Quote every line from the top of the listing down to and including the line that contains "col = scene.collection".

» **Records with scene code**:
#####

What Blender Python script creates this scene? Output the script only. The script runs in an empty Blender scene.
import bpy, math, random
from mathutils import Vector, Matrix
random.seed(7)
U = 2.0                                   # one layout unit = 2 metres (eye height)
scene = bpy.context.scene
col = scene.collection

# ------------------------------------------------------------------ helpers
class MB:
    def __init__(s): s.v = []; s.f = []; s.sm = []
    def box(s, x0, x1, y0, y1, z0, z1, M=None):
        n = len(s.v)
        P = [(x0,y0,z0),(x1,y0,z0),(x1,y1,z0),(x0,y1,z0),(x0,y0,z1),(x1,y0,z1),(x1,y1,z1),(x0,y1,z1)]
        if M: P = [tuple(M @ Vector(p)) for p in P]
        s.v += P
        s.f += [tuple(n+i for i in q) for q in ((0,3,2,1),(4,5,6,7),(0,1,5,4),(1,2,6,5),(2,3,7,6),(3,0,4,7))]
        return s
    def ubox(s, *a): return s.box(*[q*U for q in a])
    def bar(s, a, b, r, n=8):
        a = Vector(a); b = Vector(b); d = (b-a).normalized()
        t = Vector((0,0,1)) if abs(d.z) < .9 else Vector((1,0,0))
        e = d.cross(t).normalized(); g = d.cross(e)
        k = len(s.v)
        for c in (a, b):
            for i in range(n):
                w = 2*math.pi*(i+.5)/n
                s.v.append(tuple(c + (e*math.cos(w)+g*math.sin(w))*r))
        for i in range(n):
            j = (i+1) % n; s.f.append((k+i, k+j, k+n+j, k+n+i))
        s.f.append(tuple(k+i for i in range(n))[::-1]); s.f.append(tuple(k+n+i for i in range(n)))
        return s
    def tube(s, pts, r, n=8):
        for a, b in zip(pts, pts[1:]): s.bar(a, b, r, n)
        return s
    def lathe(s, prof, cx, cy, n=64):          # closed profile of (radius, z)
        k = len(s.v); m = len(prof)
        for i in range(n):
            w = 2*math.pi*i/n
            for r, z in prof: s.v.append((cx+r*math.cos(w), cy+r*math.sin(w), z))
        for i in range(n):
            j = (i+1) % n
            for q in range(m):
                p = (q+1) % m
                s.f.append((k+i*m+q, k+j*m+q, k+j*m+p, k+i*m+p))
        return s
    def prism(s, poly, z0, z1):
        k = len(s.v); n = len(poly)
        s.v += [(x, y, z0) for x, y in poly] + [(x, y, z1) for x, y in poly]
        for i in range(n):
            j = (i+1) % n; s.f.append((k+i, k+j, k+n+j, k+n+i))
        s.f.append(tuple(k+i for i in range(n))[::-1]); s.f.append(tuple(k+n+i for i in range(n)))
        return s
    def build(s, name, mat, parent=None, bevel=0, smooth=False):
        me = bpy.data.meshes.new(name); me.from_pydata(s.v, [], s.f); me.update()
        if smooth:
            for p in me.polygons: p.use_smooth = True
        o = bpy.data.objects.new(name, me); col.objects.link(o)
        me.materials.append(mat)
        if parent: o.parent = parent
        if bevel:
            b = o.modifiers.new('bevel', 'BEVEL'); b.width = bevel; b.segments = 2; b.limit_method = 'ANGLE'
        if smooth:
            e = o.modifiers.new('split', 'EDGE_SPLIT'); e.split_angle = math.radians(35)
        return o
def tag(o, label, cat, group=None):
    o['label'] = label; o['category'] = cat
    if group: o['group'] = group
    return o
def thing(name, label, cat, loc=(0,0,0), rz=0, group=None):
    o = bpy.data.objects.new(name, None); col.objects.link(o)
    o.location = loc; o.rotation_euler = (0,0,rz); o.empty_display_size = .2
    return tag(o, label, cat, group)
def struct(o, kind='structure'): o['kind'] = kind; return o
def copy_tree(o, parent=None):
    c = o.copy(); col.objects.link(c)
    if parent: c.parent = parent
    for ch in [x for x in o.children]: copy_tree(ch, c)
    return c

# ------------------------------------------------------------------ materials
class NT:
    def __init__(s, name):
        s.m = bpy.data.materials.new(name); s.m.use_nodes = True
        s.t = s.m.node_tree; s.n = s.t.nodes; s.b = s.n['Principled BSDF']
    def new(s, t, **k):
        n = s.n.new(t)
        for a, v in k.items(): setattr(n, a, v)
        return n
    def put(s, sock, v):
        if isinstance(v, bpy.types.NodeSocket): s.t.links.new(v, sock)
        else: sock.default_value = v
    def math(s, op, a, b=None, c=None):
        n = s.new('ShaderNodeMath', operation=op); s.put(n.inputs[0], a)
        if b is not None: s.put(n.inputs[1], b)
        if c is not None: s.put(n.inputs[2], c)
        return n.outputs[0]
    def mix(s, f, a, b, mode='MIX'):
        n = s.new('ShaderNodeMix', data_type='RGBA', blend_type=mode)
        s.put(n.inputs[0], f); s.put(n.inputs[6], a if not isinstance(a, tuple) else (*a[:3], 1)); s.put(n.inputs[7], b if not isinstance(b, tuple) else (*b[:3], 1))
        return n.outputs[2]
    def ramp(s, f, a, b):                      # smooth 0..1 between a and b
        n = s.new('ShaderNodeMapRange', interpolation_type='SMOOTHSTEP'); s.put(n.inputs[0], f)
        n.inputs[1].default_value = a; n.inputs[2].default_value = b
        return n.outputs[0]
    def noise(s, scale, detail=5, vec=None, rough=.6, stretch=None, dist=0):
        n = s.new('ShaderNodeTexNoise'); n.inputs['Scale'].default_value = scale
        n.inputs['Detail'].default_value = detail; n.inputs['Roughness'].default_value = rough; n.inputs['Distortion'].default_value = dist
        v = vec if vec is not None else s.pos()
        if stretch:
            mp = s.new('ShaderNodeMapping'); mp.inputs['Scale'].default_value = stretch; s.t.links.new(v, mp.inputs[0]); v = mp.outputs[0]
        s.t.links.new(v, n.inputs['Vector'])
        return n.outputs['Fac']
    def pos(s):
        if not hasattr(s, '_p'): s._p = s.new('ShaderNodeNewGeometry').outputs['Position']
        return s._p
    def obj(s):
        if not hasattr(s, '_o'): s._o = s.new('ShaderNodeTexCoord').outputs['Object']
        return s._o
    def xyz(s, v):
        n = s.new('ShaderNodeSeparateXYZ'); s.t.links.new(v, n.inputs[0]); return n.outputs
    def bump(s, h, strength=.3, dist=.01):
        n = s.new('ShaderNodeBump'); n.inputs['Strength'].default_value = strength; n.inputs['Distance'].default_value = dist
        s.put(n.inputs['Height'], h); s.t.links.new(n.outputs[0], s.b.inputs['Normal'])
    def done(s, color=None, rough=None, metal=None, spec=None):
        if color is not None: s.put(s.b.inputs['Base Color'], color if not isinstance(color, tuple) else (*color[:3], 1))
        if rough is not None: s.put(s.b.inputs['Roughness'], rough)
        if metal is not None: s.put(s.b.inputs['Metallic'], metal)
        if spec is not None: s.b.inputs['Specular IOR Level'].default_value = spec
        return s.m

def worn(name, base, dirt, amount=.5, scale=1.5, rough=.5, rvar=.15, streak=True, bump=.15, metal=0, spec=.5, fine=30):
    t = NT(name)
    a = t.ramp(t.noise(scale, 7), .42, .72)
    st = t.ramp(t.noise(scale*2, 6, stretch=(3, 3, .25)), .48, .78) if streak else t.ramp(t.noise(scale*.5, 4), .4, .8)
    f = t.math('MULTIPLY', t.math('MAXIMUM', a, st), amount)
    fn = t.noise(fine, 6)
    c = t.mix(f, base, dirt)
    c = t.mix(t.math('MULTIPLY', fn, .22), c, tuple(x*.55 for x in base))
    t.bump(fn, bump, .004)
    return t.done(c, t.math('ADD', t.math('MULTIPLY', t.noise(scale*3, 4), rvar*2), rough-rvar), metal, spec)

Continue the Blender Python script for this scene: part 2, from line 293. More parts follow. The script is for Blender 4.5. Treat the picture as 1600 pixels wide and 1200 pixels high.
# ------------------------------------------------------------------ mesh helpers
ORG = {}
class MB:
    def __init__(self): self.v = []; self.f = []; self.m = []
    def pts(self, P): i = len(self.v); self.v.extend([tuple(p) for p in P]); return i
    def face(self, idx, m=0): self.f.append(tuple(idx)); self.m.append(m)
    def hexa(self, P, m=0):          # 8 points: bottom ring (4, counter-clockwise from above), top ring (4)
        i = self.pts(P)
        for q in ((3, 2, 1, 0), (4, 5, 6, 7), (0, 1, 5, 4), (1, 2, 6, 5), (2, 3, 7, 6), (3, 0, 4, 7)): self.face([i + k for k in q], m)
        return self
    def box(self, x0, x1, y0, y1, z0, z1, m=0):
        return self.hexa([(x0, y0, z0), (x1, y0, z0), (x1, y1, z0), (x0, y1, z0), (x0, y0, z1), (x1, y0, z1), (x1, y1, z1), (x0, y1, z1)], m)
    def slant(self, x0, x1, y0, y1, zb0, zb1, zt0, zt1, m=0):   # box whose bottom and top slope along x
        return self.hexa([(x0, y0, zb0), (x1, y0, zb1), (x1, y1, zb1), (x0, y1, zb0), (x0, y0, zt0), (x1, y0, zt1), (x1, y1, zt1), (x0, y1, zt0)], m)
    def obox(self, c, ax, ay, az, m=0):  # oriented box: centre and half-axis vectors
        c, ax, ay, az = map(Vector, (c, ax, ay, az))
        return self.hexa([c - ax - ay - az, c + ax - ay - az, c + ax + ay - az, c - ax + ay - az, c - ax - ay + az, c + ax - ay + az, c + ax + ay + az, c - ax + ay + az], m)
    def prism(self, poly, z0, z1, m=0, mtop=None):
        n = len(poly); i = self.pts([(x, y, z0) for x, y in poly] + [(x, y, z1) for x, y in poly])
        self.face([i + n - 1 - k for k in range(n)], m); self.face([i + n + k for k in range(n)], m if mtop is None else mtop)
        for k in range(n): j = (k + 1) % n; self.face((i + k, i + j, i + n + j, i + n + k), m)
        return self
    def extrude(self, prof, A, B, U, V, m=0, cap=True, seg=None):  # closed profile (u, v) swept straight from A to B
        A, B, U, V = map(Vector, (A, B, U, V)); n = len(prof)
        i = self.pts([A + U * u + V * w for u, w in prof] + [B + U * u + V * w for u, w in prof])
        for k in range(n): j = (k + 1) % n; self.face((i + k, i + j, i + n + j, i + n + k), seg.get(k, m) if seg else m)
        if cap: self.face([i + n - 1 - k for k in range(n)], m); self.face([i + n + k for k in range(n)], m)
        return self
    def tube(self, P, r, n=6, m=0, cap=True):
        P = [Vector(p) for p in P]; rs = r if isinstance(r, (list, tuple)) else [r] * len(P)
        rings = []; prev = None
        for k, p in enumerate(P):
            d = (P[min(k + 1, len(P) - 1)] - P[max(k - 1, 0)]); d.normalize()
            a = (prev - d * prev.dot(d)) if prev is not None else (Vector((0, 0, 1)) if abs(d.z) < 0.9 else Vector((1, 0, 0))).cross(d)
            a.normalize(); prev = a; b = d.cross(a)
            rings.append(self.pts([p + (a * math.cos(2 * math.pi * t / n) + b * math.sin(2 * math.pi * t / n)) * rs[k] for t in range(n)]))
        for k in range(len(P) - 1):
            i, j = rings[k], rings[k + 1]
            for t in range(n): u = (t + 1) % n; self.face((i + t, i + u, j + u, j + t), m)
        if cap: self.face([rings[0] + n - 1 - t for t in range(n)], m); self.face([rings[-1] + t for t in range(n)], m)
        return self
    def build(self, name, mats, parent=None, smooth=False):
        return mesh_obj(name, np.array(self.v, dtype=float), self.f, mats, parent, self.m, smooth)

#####

» **The answer**:
What Blender Python script creates this scene? Output the script only. The script runs in an empty Blender scene.
import bpy, math, random
from mathutils import Vector, Matrix
random.seed(7)
U = 2.0                                   # one layout unit = 2 metres (eye height)
scene = bpy.context.scene
col = scene.collection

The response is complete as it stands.